The task: All of the listing below must be repeated word for word. Pictures are the only thing to omit.

Dataset section:
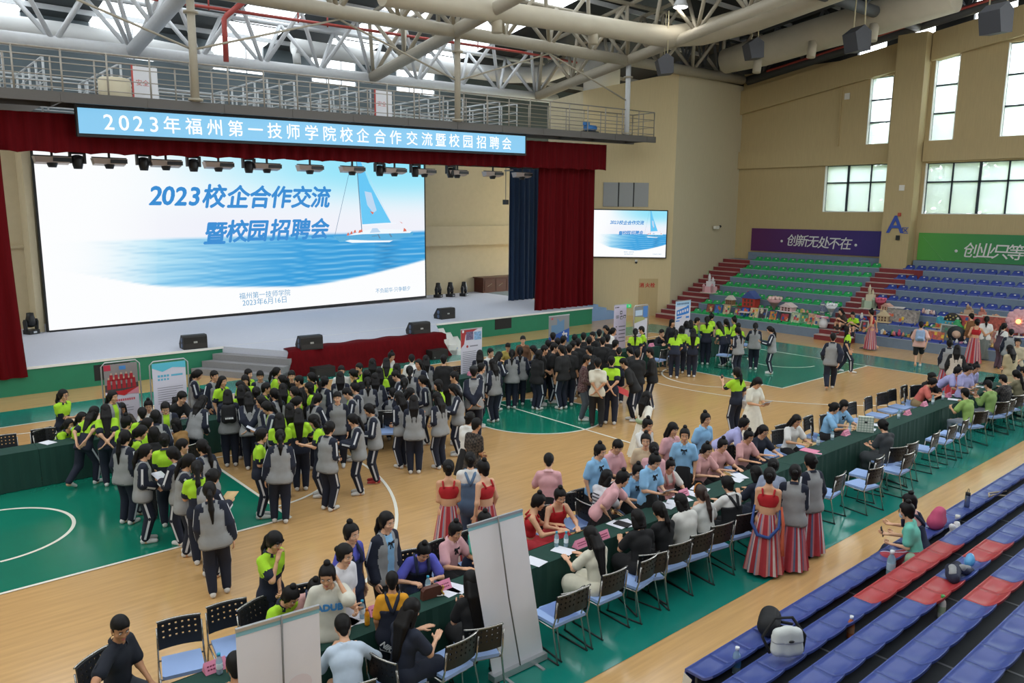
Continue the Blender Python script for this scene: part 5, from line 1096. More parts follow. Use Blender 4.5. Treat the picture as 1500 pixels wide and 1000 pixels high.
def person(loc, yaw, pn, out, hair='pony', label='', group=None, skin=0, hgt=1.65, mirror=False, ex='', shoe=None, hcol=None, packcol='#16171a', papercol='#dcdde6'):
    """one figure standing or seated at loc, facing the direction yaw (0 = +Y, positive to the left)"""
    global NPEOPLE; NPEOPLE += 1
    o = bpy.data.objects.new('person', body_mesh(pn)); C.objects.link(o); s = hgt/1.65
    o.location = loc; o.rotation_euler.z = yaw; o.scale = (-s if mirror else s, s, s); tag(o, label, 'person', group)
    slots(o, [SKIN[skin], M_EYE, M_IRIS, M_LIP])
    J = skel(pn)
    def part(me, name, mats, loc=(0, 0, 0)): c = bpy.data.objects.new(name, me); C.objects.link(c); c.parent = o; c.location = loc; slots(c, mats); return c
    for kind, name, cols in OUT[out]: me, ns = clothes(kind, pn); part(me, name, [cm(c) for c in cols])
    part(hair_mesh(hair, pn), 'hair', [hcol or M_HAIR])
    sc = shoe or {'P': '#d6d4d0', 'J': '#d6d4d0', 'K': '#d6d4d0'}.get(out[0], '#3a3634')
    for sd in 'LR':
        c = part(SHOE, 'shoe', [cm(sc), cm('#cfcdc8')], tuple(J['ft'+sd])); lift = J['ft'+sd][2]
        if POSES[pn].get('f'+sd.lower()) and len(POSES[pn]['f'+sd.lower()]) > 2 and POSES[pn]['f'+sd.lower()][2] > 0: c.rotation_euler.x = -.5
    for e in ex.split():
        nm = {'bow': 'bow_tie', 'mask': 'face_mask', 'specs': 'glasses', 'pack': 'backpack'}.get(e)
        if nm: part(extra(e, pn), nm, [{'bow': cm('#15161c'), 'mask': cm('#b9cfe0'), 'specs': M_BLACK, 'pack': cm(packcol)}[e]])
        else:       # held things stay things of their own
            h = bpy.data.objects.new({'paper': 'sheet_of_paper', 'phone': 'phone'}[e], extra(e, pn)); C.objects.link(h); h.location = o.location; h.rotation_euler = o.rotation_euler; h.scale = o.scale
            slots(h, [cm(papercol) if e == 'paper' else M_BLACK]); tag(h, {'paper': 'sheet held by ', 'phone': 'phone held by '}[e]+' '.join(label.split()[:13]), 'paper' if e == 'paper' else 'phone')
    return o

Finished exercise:
Continue the Blender Python script for this scene: part 5, from line 1096. More parts follow. Use Blender 4.5. Treat the picture as 1500 pixels wide and 1000 pixels high.
def person(loc, yaw, pn, out, hair='pony', label='', group=None, skin=0, hgt=1.65, mirror=False, ex='', shoe=None, hcol=None, packcol='#16171a', papercol='#dcdde6'):
    """one figure standing or seated at loc, facing the direction yaw (0 = +Y, positive to the left)"""
    global NPEOPLE; NPEOPLE += 1
    o = bpy.data.objects.new('person', body_mesh(pn)); C.objects.link(o); s = hgt/1.65
    o.location = loc; o.rotation_euler.z = yaw; o.scale = (-s if mirror else s, s, s); tag(o, label, 'person', group)
    slots(o, [SKIN[skin], M_EYE, M_IRIS, M_LIP])
    J = skel(pn)
    def part(me, name, mats, loc=(0, 0, 0)): c = bpy.data.objects.new(name, me); C.objects.link(c); c.parent = o; c.location = loc; slots(c, mats); return c
    for kind, name, cols in OUT[out]: me, ns = clothes(kind, pn); part(me, name, [cm(c) for c in cols])
    part(hair_mesh(hair, pn), 'hair', [hcol or M_HAIR])
    sc = shoe or {'P': '#d6d4d0', 'J': '#d6d4d0', 'K': '#d6d4d0'}.get(out[0], '#3a3634')
    for sd in 'LR':
        c = part(SHOE, 'shoe', [cm(sc), cm('#cfcdc8')], tuple(J['ft'+sd])); lift = J['ft'+sd][2]
        if POSES[pn].get('f'+sd.lower()) and len(POSES[pn]['f'+sd.lower()]) > 2 and POSES[pn]['f'+sd.lower()][2] > 0: c.rotation_euler.x = -.5
    for e in ex.split():
        nm = {'bow': 'bow_tie', 'mask': 'face_mask', 'specs': 'glasses', 'pack': 'backpack'}.get(e)
        if nm: part(extra(e, pn), nm, [{'bow': cm('#15161c'), 'mask': cm('#b9cfe0'), 'specs': M_BLACK, 'pack': cm(packcol)}[e]])
        else:       # held things stay things of their own
            h = bpy.data.objects.new({'paper': 'sheet_of_paper', 'phone': 'phone'}[e], extra(e, pn)); C.objects.link(h); h.location = o.location; h.rotation_euler = o.rotation_euler; h.scale = o.scale
            slots(h, [cm(papercol) if e == 'paper' else M_BLACK]); tag(h, {'paper': 'sheet held by ', 'phone': 'phone held by '}[e]+' '.join(label.split()[:13]), 'paper' if e == 'paper' else 'phone')
    return o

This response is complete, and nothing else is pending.